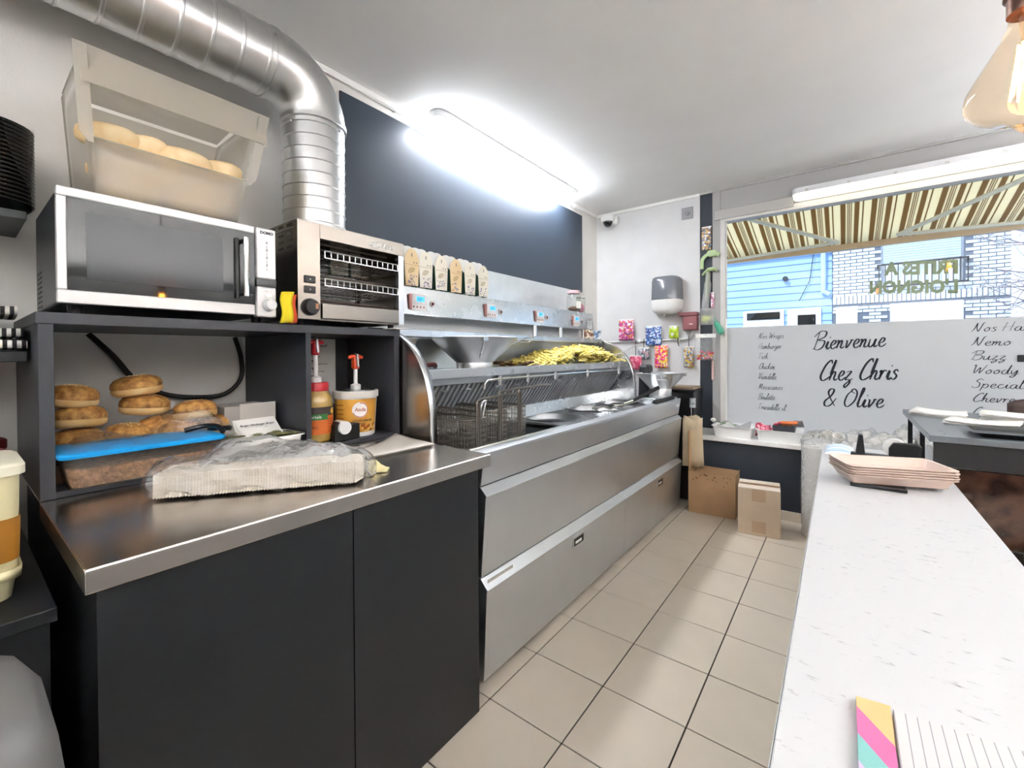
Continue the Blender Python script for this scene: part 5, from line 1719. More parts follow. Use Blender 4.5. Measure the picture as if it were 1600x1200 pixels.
def card(name, label, x0, x1, z0, z1, cols, scale, y=4.168, hook=None, cat='sweets', tex='voronoi', thick=.006):
    t = thing(name, label, cat, ((x0 + x1) / 2, y, z0))
    m = print_mat('print_' + str(len(MATS)), cols, scale, kind=tex)
    w, h = x1 - x0, z1 - z0
    MB().grid(lambda u, v: (x0 + w * u, y - (thick + .010 * math.sin(math.pi * u) * math.sin(math.pi * v)), z0 + h * v + .003 * math.sin(20 * u)), 10, 10).build('pouch', m, t, smooth=True, solid=.004)
    B(x0, x1, y - .003, y - .001, z1 - .002, z1 + .012).build('header', 'white_matt', t)
    if hook:
        MB().tube([((x0 + x1) / 2, y - .003, z1 + .008), ((x0 + x1) / 2, y - .004, hook - .004), ((x0 + x1) / 2, y + .004, hook + .012), ((x0 + x1) / 2, y + .02, hook + .01)], .0035, 6).build('hook', 'anthracite', t, smooth=True)
    return t
card('sweet_packet', 'pink and purple sweet packet leaning on the rail', .262, .418, 1.392, 1.59, ['d66a9a', '8a4a9a', 'e8c8d4', 'e04a8a', 'f0e4e8', 'c8743a'], 64)
card('sweet_packet', 'blue sweet packet hanging over the rail under the towel dispenser', .540, .690, 1.335, 1.515, ['5f86c4', '2f3f74', '9fc2e8', '4a5aa4', 'e0e8f0'], 64)
card('lighter_card', 'card of yellow green lighters above the rail', .765, .850, 1.398, 1.508, ['c8dc3a', 'a8c42a', 'dcdcd4', 'd6ea60'], 40)
card('sweet_packet', 'small grey sweet packet hanging on a black hook below the rail', .465, .572, 1.203, 1.305, ['9fa4ac', '5a5f6a', 'd8dce0', 'b48a94'], 50, hook=1.384)
card('sweet_packet', 'long pink and yellow sweet packet hanging below the rail', .628, .750, 1.118, 1.33, ['e63a8a', 'f0c83a', 'd42a6a', 'f0a0b4', 'e85a2a', 'f4e4a0'], 64, hook=1.384)
card('sweet_packet', 'grey and gold sweet packet hanging on a black hook below the rail', .898, .985, 1.126, 1.31, ['8f9aa8', 'd8b43a', '5a6474', 'c8d0d8', 'b4743a'], 74, hook=1.405)
card('sweet_packet', 'pink wrapped packet half hidden behind the fryer wing', .38, .50, 1.10, 1.23, ['d65a7a', 'e89aac', 'c23a5a'], 50, y=4.16, hook=1.376)
hk2 = thing('wall_hook', 'empty black hook hanging from the rail on the far wall', 'hook', (.84, 4.17, 1.33))
MB().tube(crom([(.845, 4.19, 1.40), (.845, 4.168, 1.395), (.842, 4.166, 1.365), (.85, 4.164, 1.335), (.858, 4.164, 1.325)]), .004, 6).build('rod', 'anthracite', hk2, smooth=True)
# things hanging on the dark strip
card('trading_cards', 'hanging card of small toys at the top of the dark strip', 1.046, 1.128, 2.19, 2.39, ['8a8f98', 'd8b070', 'e4e8ec', 'a8865a', '5a6474'], 64, y=4.205, cat='toys')
gf = thing('toy_flower', 'pale green plastic toy flower in clear wrap hanging on the dark strip', 'toy', (1.1, 4.18, 1.6))
GP = mat('toy_green', 'b9cf9e', .5)
MB().tube(crom([(1.05, 4.195, 2.02), (1.055, 4.185, 2.10), (1.10, 4.175, 2.14), (1.16, 4.17, 2.145), (1.20, 4.17, 2.125)]), [.016] * 11 + [.03] * 6 + [.018] * 4, 10, flat=.5).build('upper_leaf', GP, gf, smooth=True)
MB().tube(crom([(1.06, 4.185, 1.96), (1.10, 4.175, 2.0), (1.15, 4.17, 2.005), (1.18, 4.17, 1.985)]), [.02] * 6 + [.032] * 6 + [.02] * 4, 10, flat=.5).build('lower_leaf', GP, gf, smooth=True)
MB().tube(crom([(1.105, 4.175, 1.98), (1.10, 4.175, 1.85), (1.085, 4.175, 1.72), (1.08, 4.175, 1.64)]), [.022] * 4 + [.032] * 6 + [.034] * 4 + [.02] * 2, 12, flat=.6).build('clear_sleeve', 'film_milky', gf, smooth=True)
MB().tube([(1.105, 4.175, 1.99), (1.09, 4.175, 1.75)], .009, 8).build('stem', GP, gf)
card('toy_packet', 'pink and white packet half hidden beside the window pier', 1.128, 1.155, 1.66, 1.79, ['d8a0b4', 'f0e8ec', 'c87a9a'], 40, y=4.186, cat='toys')
yt = thing('toy_packet', 'yellow green toy in a clear packet on the dark strip', 'toys', (1.1, 4.19, 1.5))
MB().blob((1.085, 4.178, 1.565), .042, .018, .030, 12, 7).build('toy', mat('toy_lime', 'd2e05a', .5), yt, smooth=True)
MB().grid(lambda u, v: (1.04 + .11 * u, 4.165 - .012 * math.sin(math.pi * u), 1.51 + .15 * v), 8, 8).build('wrap', 'film_milky', yt, smooth=True)
gr = thing('toy_torch', 'green plastic toy hanging beside the window frame', 'toy', (1.2, 4.15, 1.42))
MB().tube(crom([(1.165, 4.16, 1.57), (1.175, 4.15, 1.535), (1.19, 4.145, 1.50), (1.215, 4.145, 1.45), (1.225, 4.145, 1.42)]), [.004] * 5 + [.014] * 3 + [.024] * 5 + [.028] * 5 + [.016] * 3, 10).build('body', mat('toy_teal', '4fae8e', .4), gr, smooth=True)
sbg = thing('sweet_bag', 'clear bag of red and green wrapped sweets hanging on the dark strip', 'sweets', (1.09, 4.15, 1.19))
B(1.005, 1.175, 4.152, 4.154, 1.395, 1.43).build('header', 'white_matt', sbg)
MB().tube([(1.09, 4.15, 1.42), (1.09, 4.20, 1.425)], .004, 6).build('hook', 'anthracite', sbg)
MB().grid(lambda u, v: (1.012 + .162 * u, 4.15 - .03 * math.sin(math.pi * u) * (1 - .6 * v), 1.193 + .205 * v), 12, 12).build('bag', 'film', sbg, smooth=True)
random.seed(31)
for k in range(38):
    c = random.choice(['c8323a', 'b4262e', 'd8583a', '5f9a4a', 'e4a83a', 'd43a5a'])
    MB().blob((random.uniform(1.025, 1.16), random.uniform(4.132, 4.148), 1.205 + .065 * random.random() ** 1.5), .012, .009, .009, 7, 5, jit=.1).build('wrapped_sweet', mat('sweet_' + c, c, .35), sbg, smooth=True)
tag(B(1.136, 1.152, 4.165, 4.1865, 1.02, 1.19).build('price_strip', mat('strip_pink', 'c9a8a0', .6), bevel=.002), 'narrow pinkish price strip on the pier below the sweet bag', 'strip')

# ------------------------------------------------------------------ on the white ledge
def ledge_tray(name, label, x0, x1, y0, y1, z0, h):
    t = thing(name, label, 'tray', ((x0 + x1) / 2, (y0 + y1) / 2, z0))
    cx_, cy_ = (x0 + x1) / 2, (y0 + y1) / 2
    hx, hy = (x1 - x0) / 2, (y1 - y0) / 2
    c_ = (cx_, cy_)
    loft([rring(hx * .86, hy * .86, .02, z0, c_), rring(hx * .94, hy * .94, .025, z0 + h * .93, c_), rring(hx, hy, .025, z0 + h * .95, c_), rring(hx, hy, .025, z0 + h, c_), rring(hx * .93, hy * .93, .025, z0 + h, c_), rring(hx * .85, hy * .85, .02, z0 + .004, c_)], cap=False).build('rim', 'white_plastic', t, smooth=True)
    B(cx_ - hx * .85, cx_ + hx * .85, cy_ - hy * .85, cy_ + hy * .85, z0, z0 + .004).build('base', 'white_plastic', t)
    return t
ledge_tray('white_tray', 'white plastic tray with tools on the ledge, nearer the fryer', 1.205, 1.515, 3.83, 4.06, .579, .085)
ledge_tray('white_tray', 'white plastic tray with sweets on the ledge, nearer the counter', 1.525, 1.835, 3.82, 4.05, .579, .085)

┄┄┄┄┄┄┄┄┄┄

TASK STATEMENT: Report each line of the material above where the word "from" appears.

THE OUTPUT:
Continue the Blender Python script for this scene: part 5, from line 1719. More parts follow. Use Blender 4.5. Measure the picture as if it were 1600x1200 pixels.
hk2 = thing('wall_hook', 'empty black hook hanging from the rail on the far wall', 'hook', (.84, 4.17, 1.33))